The Munich-Waldfrieden church in Munich, Germany, canceled a fifth-anniversary celebration on Sabbath. (EUD)

Andrew McChesney, news editor, Adventist Review

The leader of the Seventh-day Adventist Church in Germany’s Bavaria region called on church members to reach out to their communities in a special way after three violent attacks in less than a week left the country reeling.

Adventist believers joined people across Germany in expressing shock and sorrow after an 18-year-old German-Iranian student killed nine people at the Olympia Mall in Munich on Friday evening. Several days earlier, on July 19, a 17-year-old Afghan refugee wielding an ax and a knife injured four people on a train before being shot dead by police. Then on Sunday, a rejected Syrian asylum seeker blew himself up and injured 12 people with a backpack bomb in the southern town of Ansbach. All three attacks occurred in Germany’s Bavaria region.

“We are concerned about the development of violence and terror in our country,” said Wolfgang Dorn, president of the Adventist Church’s Bavarian Conference.

“As Adventist believers, we want our churches to be places of refuge for the weak and for the suffering,” he said in a statement released Monday by the church’s Inter-European Division. “Our churches should be a safe place for people who are longing for protection and security and who live in areas affected by sin and suffering.”

An Adventist congregation in Munich canceled a previously planned fifth-anniversary celebration on Sabbath to instead hold a memorial service for those killed at the shopping center hours earlier.
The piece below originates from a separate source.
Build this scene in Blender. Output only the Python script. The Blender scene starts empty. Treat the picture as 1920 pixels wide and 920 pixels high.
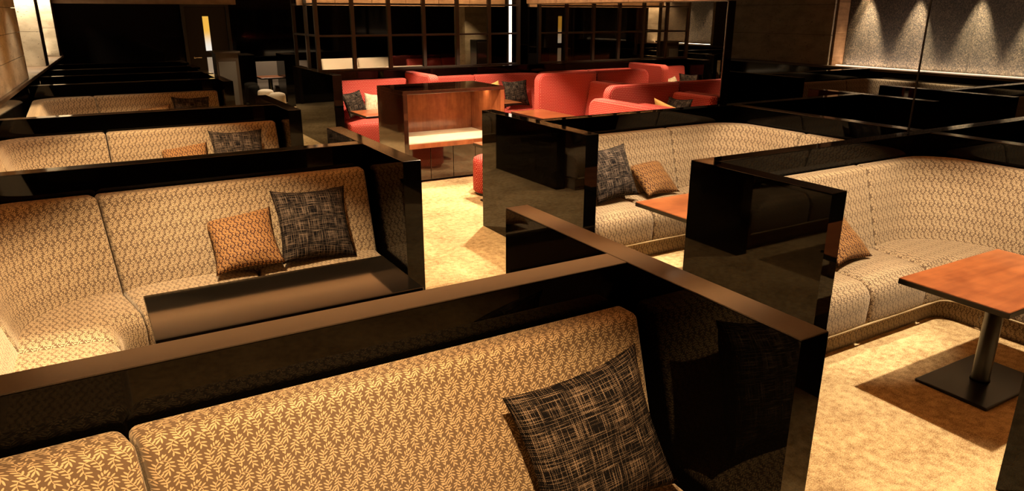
import bpy, bmesh, math, random
from mathutils import Vector, Matrix, Euler
random.seed(7)
PI = math.pi
sc = bpy.context.scene
COL = sc.collection

# ------------------------------------------------------------------ camera
cam_d = bpy.data.cameras.new('camera')
cam_d.sensor_fit = 'HORIZONTAL'
cam_d.sensor_width = 36.0
cam_d.lens = 36.0 * 1345.52 / 1920.0
cam_d.clip_start = 0.02
cam_o = bpy.data.objects.new('camera', cam_d)
COL.objects.link(cam_o)
CH = 1.9518
yaw, pitch, roll = 0.5327, 0.3134, 0.0023
fw = Vector((math.sin(yaw) * math.cos(pitch), math.cos(yaw) * math.cos(pitch), -math.sin(pitch)))
rt = Vector((math.cos(yaw), -math.sin(yaw), 0))
up = rt.cross(fw)
rt2 = rt * math.cos(roll) + up * math.sin(roll)
up2 = -rt * math.sin(roll) + up * math.cos(roll)
cam_o.matrix_world = Matrix(((rt2.x, up2.x, -fw.x, 0), (rt2.y, up2.y, -fw.y, 0), (rt2.z, up2.z, -fw.z, CH), (0, 0, 0, 1)))
sc.camera = cam_o

# ------------------------------------------------------------------ world + view
w = bpy.data.worlds.new('world')
sc.world = w
w.use_nodes = True
w.node_tree.nodes['Background'].inputs[0].default_value = (1.0, 0.75, 0.5, 1)
w.node_tree.nodes['Background'].inputs[1].default_value = 0.0
sc.view_settings.view_transform = 'Standard'
sc.view_settings.look = 'None'
sc.view_settings.gamma = 1.0
sc.view_settings.use_curve_mapping = False
sc.view_settings.exposure = 0.45
sc.cycles.max_bounces = 8
sc.cycles.diffuse_bounces = 3
sc.cycles.glossy_bounces = 5
sc.cycles.transparent_max_bounces = 12
sc.cycles.caustics_reflective = False
sc.cycles.caustics_refractive = False
sc.cycles.sample_clamp_indirect = 4.0

WARM = (1.0, 0.74, 0.44)
WARM2 = (1.0, 0.80, 0.56)
CEIL = 2.6
CEIL_FILL = 28  # power of the added ceiling uplights

def spot(x, y, z, watt, half=38, blend=0.35, r=0.028, col=WARM, tgt=None, name='downlight_lamp'):
    l = bpy.data.lights.new(name, 'SPOT')
    l.energy = watt
    l.color = col
    l.spot_size = math.radians(2 * half)
    l.spot_blend = blend
    l.shadow_soft_size = r
    o = bpy.data.objects.new(name, l)
    COL.objects.link(o)
    o.location = (x, y, z)
    if tgt:
        o.rotation_euler = (Vector(tgt) - Vector((x, y, z))).to_track_quat('-Z', 'Y').to_euler()
    return o

def area(x, y, z, sx, sy, watt, rot, col=WARM2, name='led_strip_lamp'):
    l = bpy.data.lights.new(name, 'AREA')
    l.shape = 'RECTANGLE'
    l.size = sx
    l.size_y = sy
    l.energy = watt
    l.color = col
    o = bpy.data.objects.new(name, l)
    COL.objects.link(o)
    o.location = (x, y, z)
    o.rotation_euler = rot
    return o

LZ = 2.57
# downlights over the left booths, aisle, right booths and red lounge
LIGHTS = [
    (0.36, 0.66, 205, 45), (0.45, 3.40, 195, 41), (0.45, 6.00, 190, 41), (0.45, 8.95, 190, 40),
    (-0.32, 3.0, 230, 26),
    (2.42, 1.0, 70, 25), (2.42, 3.75, 110, 36), (2.42, 6.3, 110, 38), (2.42, 8.9, 110, 38),
    (4.09, 1.88, 200, 44),
    (3.75, 6.50, 240, 50), (4.95, 8.05, 200, 46), (3.75, 9.50, 190, 42), (5.05, 9.95, 140, 42),
    (5.3, 6.35, 60, 40),
    (2.42, 11.6, 80, 38), (3.9, 16.3, 90, 42), (5.5, 15.6, 170, 46), (2.6, 14.4, 50, 40),
]
for (x, y, wt, half) in LIGHTS:
    spot(x, y, LZ, wt * 2.0, half, col=(1.0, 0.81, 0.57) if x > 3 else ((1.0, 0.64, 0.31) if y < 1 and x < 1 else WARM))
spot(4.05, 3.86, LZ, 370, 41, col=(1.0, 0.81, 0.57), tgt=(4.25, 4.50, 0.2))      # tilted to the sofa
for (x, y, wt, half) in ((3.95, 2.62, 210, 17), (3.62, 4.42, 210, 17), (0.40, 4.16, 130, 17), (0.50, 1.42, 60, 17)):
    spot(x, y, LZ, wt, half, 0.8, col=(1.0, 0.82, 0.60))      # accent downlights over the seats
# wall washers in front of the right textured wall and in the left recesses
for y in (8.62 - 0.80, 6.98, 6.05, 5.25, 4.4):
    spot(11.385, y, 2.58, 260, 20, 0.7, 0.015, WARM2, name='wall_washer_lamp')

# ------------------------------------------------------------------ materials
def new_mat(name):
    m = bpy.data.materials.new(name)
    m.use_nodes = True
    nt = m.node_tree
    b = nt.nodes['Principled BSDF']
    return m, nt, b

class G:
    """tiny node helper"""
    def __init__(s, nt): s.nt = nt
    def n(s, t, **kw):
        nd = s.nt.nodes.new(t)
        for k, v in kw.items(): setattr(nd, k, v)
        return nd
    def link(s, a, b): s.nt.links.new(a, b)
    def math(s, op, a, b=None, c=None):
        nd = s.n('ShaderNodeMath', operation=op)
        for i, v in enumerate((a, b, c)):
            if v is None: continue
            if isinstance(v, (int, float)): nd.inputs[i].default_value = v
            else: s.link(v, nd.inputs[i])
        return nd.outputs[0]
    def mix(s, f, a, b):
        nd = s.n('ShaderNodeMix', data_type='RGBA')
        for i, v in ((0, f), (6, a), (7, b)):
            if isinstance(v, (int, float)): nd.inputs[i].default_value = v
            elif isinstance(v, tuple): nd.inputs[i].default_value = (*v, 1)
            else: s.link(v, nd.inputs[i])
        return nd.outputs[2]
    def noise(s, vec, scale, detail=2, rough=0.5):
        nd = s.n('ShaderNodeTexNoise')
        nd.inputs['Scale'].default_value = scale
        nd.inputs['Detail'].default_value = detail
        nd.inputs['Roughness'].default_value = rough
        if vec is not None: s.link(vec, nd.inputs['Vector'])
        return nd
    def ramp(s, f, lo, hi):
        nd = s.n('ShaderNodeMapRange')
        nd.interpolation_type = 'SMOOTHSTEP'
        nd.inputs[1].default_value = lo
        nd.inputs[2].default_value = hi
        s.link(f, nd.inputs[0])
        return nd.outputs[0]
    def bump(s, h, strength, dist=0.01):
        nd = s.n('ShaderNodeBump')
        nd.inputs['Strength'].default_value = strength
        nd.inputs['Distance'].default_value = dist
        s.link(h, nd.inputs['Height'])
        return nd.outputs[0]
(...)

Pastor Miodrag Jovanovic called on worshippers at the Munich-Waldfrieden Seventh-day Adventist Church to continue to believe in good despite the evil in the world.

“Jovanovic highlighted also the excellent work of the police and so many helping citizens,” the Inter-European Division said in the statement. “Finally, Jovanovic called on the audience to be ‘messengers of comfort and confidence.’”

The division noted that many of those killed in the shopping center attack were teens.

“We mourn the death of boys and girls, Germans and foreigners, Christians and Muslims,” it said. “Never should a father see the death of his children. Never should a mother mourn the loss her offspring.”

On his Facebook page, Adventist Church president Ted N.C. Wilson said his heart went out to those affected by the violence in Germany and also in Afghanistan, where a suicide bomb attack killed 80 people in Kabul on Saturday. He urged church members worldwide to show compassion and to get involved in sharing “the great hope we have in salvation through the righteousness of Christ and in His soon second coming.”